Jimmy Carter, who is suddenly declaring Mr. Trump’s presidency to be “illegitimate,” was captured on film actually kissing the Soviet party boss, Leonid Brezhnev. That was when they met at Vienna. While in Vienna, as we heard the story told, Mr. Carter telephoned the Thai prime minister, General Kriangsak Chamanan, and asked him not to send back to Cambodia’s killing fields those fleeing the Khmer Rouge, only to be rebuffed because America was not yet willing to take them.
President Reagan, the American president who had the most profound understanding of Soviet communism, was a master at joking around with his adversary. He did that with Soviet party boss, Mikhail Gorbachev, when, in 1987, they signed the Intermediate-Range Nuclear Forces Agreement. Reagan showed an easy camaraderie, though he was the most hardline of any American president in respect of the Russ regime.
Veritable hilarity erupted in 1995, when, at Hyde Park, New York, President Yeltsin met with President Clinton to try to work out a deal in respect of Bosnia. Yeltsin got drunk at lunch and, appearing with Mr. Clinton, called the press a disaster. Mr. Clinton roared with laughter and clapped his adversary on the back, without a syllable of protest from the Democratic Party press.

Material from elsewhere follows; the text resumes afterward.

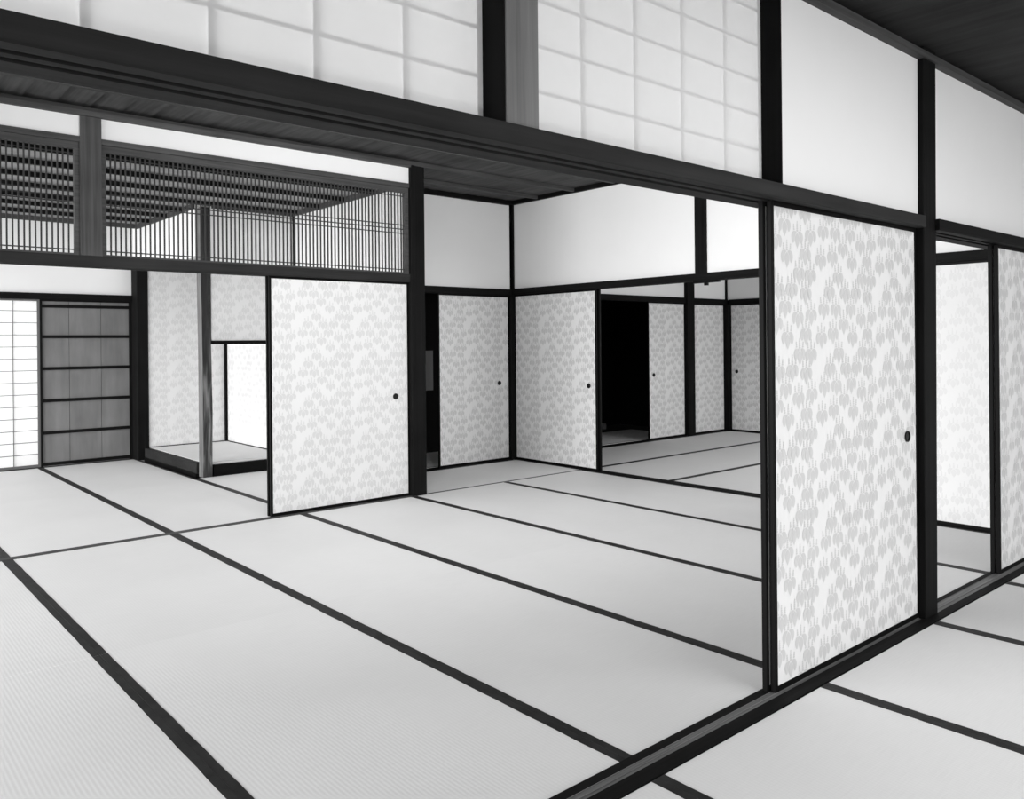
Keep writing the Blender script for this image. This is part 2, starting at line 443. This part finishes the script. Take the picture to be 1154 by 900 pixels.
trim(5.975, 6.085, 1.555, 1.66, 0, 1.742, M['woodZ'], label='dark post beyond the right edge of the view', cat='post')
wall('near', 6.085, 6.60, 1.575, 1.655, 0, 1.742, M['plaster'], label='white plaster beyond the right edge of the view')
# screens of P0
sliding_screen('tall near sliding screen with grey leaf print, standing in front', 2.587, 1.574, 0, 1.185, 1.742, pull=1.076, phx=2.858-2.605, phz=1.633, name='sliding_screen')
sliding_screen('sliding screen pushed behind the tall near one, only its black edge showing', 2.571, 1.598, 0, 1.175, 1.742)
sliding_screen('far right sliding screen cut by the picture edge', 4.772, 1.574, 0, 1.20, 1.742, pull=None, phx=.1)
sliding_screen('sliding screen behind the far right one, only its black edge showing', 4.760, 1.598, 0, 1.20, 1.742)

# ------------------------------------------------------------------ P1: middle partition (y = 5.6)
headrail(-1.0, 3.765, 5.585, 5.70, 1.747, 1.815, [(5.615, 5.636), (5.650, 5.671)], 'dark head rail under the lattice transoms', M['rail'])
trim(3.765, 3.900, 5.570, 5.700, 0, 2.700, M['woodZ'], label='middle dark post right of the middle screen, reaching the ceiling', cat='post', bev=.003)
trim(1.320, 1.443, 5.585, 5.700, 1.815, 2.685, M['midZ'], label='short brown post between the two lattice transoms', cat='post', bev=.002)
trim(-1.0, 3.765, 5.590, 5.690, 2.520, 2.556, M['midX'], label='thin brown rail along the top of the lattice transoms', cat='rail')
wall('middle', -1.0, 1.320, 5.600, 5.690, 2.556, 2.69, M['plaster'], label='narrow white plaster strip above the left lattice')
wall('middle', 1.443, 3.765, 5.600, 5.690, 2.556, 2.69, M['plaster'], label='narrow white plaster strip above the right lattice')
trim(-1.0, 3.765, 5.560, 5.690, 2.684, 2.715, M['midX'], label='brown cornice strip where the middle partition meets the ceiling', cat='cornice')

def lattice(x0, x1, label):
    y, z0, z1 = 5.625, 1.815, 2.520
    r = empty('lattice_transom', ((x0+x1)/2, y, z0)); tag(r, label, 'lattice transom', 'slatted transoms over the middle partition')
    f = .030
    boxes('frame', [(x0, x1, y-.018, y+.018, z0, z0+.014), (x0, x1, y-.018, y+.018, z1-.042, z1), (x0, x0+f, y-.018, y+.018, z0+.014, z1-.042), (x1-f, x1, y-.018, y+.018, z0+.014, z1-.042)], M['midX'], r)
    n = round((x1-x0-2*f)/.0302); p = (x1-x0-2*f)/n
    boxes('slats', [(x0+f+p*i-.0042, x0+f+p*i+.0042, y-.005, y+.005, z0+.014, z1-.042) for i in range(1, n)], M['slat'], r)
    boxes('cross_rails', [(x0+f, x1-f, y+.0055, y+.0105, z-.0035, z+.0035) for z in (1.853, 2.148, 2.182, 2.216, 2.452)], M['slat'], r)
    return r
lattice(-1.0, 1.320, 'left slatted wooden transom cut by the picture edge')
lattice(1.443, 3.765, 'long slatted wooden transom above the alcove and middle screen')

sliding_screen('middle sliding screen with faint leaf print left of the middle post', 2.560, 5.615, 0, 1.205, 1.747, pull=1.071, phx=.15, phz=1.60, mica='mica_soft')
sliding_screen('sliding screen behind the middle one, only its black edge showing', 2.556, 5.650, 0, 1.205, 1.747)

# ------------------------------------------------------------------ R1 back corner (y = 6.62) and wall toward R4 (X = 5.78)
headrail(3.90, 9.72, 6.60, 6.70, 1.745, 1.815, [(6.622, 6.642), (6.655, 6.675)], 'dark head rail across the far corner and back right room', M['woodX'])
wall('back_centre', 3.90, 5.735, 6.62, 6.70, 1.815, 2.76, M['plaster'], label='white plaster above the far corner screen, left of the corner')
trim(5.764, 5.785, 6.600, 6.620, 1.815, 2.76, M['woodZ'], label='thin dark strip in the upper corner of the big room', cat='strip')
trim(5.722, 5.80, 6.59, 6.70, 0, 1.745, M['woodZ'], label='slim dark corner post between the two corner screens', cat='post')
sliding_screen('corner sliding screen facing the viewer, left of the corner post', 4.790, 6.624, 0, .935, 1.745, pull=.79, phx=.3)
# wall X=5.78
RAILP2 = trim(5.745, 5.855, 1.66, 6.60, 1.757, 1.820, M['woodY'], label='dark head rail along the right side of the big room', cat='head rail')
wall('right', 5.785, 5.845, 4.237, 6.60, 1.820, 2.76, M['plaster'], label='large white plaster panel above the opening, right of the corner')
wall('right', 5.785, 5.845, 1.66, 4.127, 1.820, 2.76, M['plaster'], label='white plaster panel right of the short hanging post')
trim(5.760, 5.855, 4.127, 4.237, 1.820, 2.76, M['woodZ'], label='short dark hanging post above the opening to the back right room', cat='post')
o = boxes('bracket', [(5.765, 5.795, 4.005, 4.265, 1.738, 1.757)], M['lacquer'], RAILP2); boxes('bracket_stub', [(5.768, 5.790, 4.118, 4.152, 1.716, 1.738)], M['lacquer'], RAILP2)

# rz=-90deg: local +x -> -y, local -y -> -x
H = math.pi/2
sliding_screen('corner sliding screen right of the corner post, turned to the left', 5.775, 6.595, -H, 1.190, 1.755, pull=1.087, phx=.35)
sliding_screen('sliding screen stacked behind the right corner screen, showing its black edge', 5.805, 6.595, -H, 1.210, 1.755, st=.05)
sliding_screen('side screen seen through the narrow right opening beyond the near post', 5.775, 2.96, -H, 1.24, 1.755, phx=.2, mica='mica_faint')

# ------------------------------------------------------------------ R4 back right room
trim(8.775, 8.925, 6.575, 6.70, 0, 2.5, M['woodZ'], label='dark post between the far screens of the back right room', cat='post')
trim(9.695, 9.72, 6.605, 6.63, 1.815, 2.48, M['woodZ'], label='thin dark strip in the upper far corner', cat='strip')
trim(9.66, 9.78, 6.56, 6.70, 0, 1.745, M['woodZ'], label='dark far corner post of the back right room', cat='post')
wall('back_right', 5.86, 8.775, 6.63, 6.70, 1.815, 2.5, M['plaster'], label='plaster band above the black doorway')
wall('back_right', 8.925, 9.72, 6.63, 6.70, 1.815, 2.5, M['plaster'], label='small plaster panel left of the far corner post')
sliding_screen('narrow far screen right of the black doorway', 8.03, 6.624, 0, .745, 1.745, pull=.10, phx=.3)
sliding_screen('plain far screen between the far post and the far corner', 8.925, 6.624, 0, .735, 1.745, phx=.1)
trim(9.69, 9.78, 2.0, 6.56, 1.745, 1.812, M['woodY'], label='dark head rail on the right wall of the back right room', cat='head rail')
wall('far_right', 9.72, 9.80, 2.0, 6.70, 1.812, 2.5, M['plaster'], label='plaster band on the far right wall of the back right room')
sliding_screen('far screen on the right wall beside the far corner post', 9.712, 6.56, -H, 1.20, 1.745, pull=.10, phx=.2)
sliding_screen('far right wall screen hidden by the near screen', 9.712, 5.35, -H, 1.20, 1.745, phx=.1)
wall('far_right', 9.735, 9.80, 2.0, 4.15, 0, 1.745, M['plaster'], label='plaster wall of the back right room behind the near screen')
wall('back_right', 5.86, 9.80, 1.95, 2.03, 0, 2.5, M['plaster'], label='near wall of the back right room')

wall('back_right', 9.55, 9.95, 6.705, 6.75, -.05, 2.6, M['dark'], label='added backing wall behind the far corner post, blocking light leaks')  # unseen backing, added to stop light leaking in at the corner
wall('far_right', 9.80, 9.85, 2.0, 6.75, -.05, 2.6, M['dark'], label='added backing wall right of the back right room, blocking light leaks')  # unseen as well, added to keep outside light from leaking in
# dark rooms, shade painted as near-black walls, behind y = 6.7
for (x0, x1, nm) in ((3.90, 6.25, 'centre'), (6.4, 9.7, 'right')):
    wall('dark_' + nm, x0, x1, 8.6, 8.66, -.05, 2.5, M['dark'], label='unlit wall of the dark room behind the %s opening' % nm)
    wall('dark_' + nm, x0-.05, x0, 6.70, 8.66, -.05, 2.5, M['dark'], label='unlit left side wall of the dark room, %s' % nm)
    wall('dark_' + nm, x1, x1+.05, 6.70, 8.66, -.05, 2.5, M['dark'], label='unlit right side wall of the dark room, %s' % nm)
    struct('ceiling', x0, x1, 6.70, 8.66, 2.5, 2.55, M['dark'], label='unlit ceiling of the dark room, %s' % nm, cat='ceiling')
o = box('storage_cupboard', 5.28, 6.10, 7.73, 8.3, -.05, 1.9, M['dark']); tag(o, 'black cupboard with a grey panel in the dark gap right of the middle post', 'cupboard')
b_ = box('door_panel', 5.30, 5.50, 7.712, 7.73, .708, 1.164, M['grey'], o); b_['label'] = 'small grey panel'
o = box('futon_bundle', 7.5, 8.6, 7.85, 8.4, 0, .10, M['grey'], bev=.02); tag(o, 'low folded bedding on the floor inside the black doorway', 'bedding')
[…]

That was before Secretary of State Clinton, then part of President Obama’s administration, met with the Russ foreign minister, Sergey Lavrov, and presented him with the famous “reset button.” The presentation was made with jocularity on both sides. Our own view is that humor is an essential element of most serious things, including diplomacy, and that, on this head, Democrats are in no position to compare themselves favorably to Mr. Trump.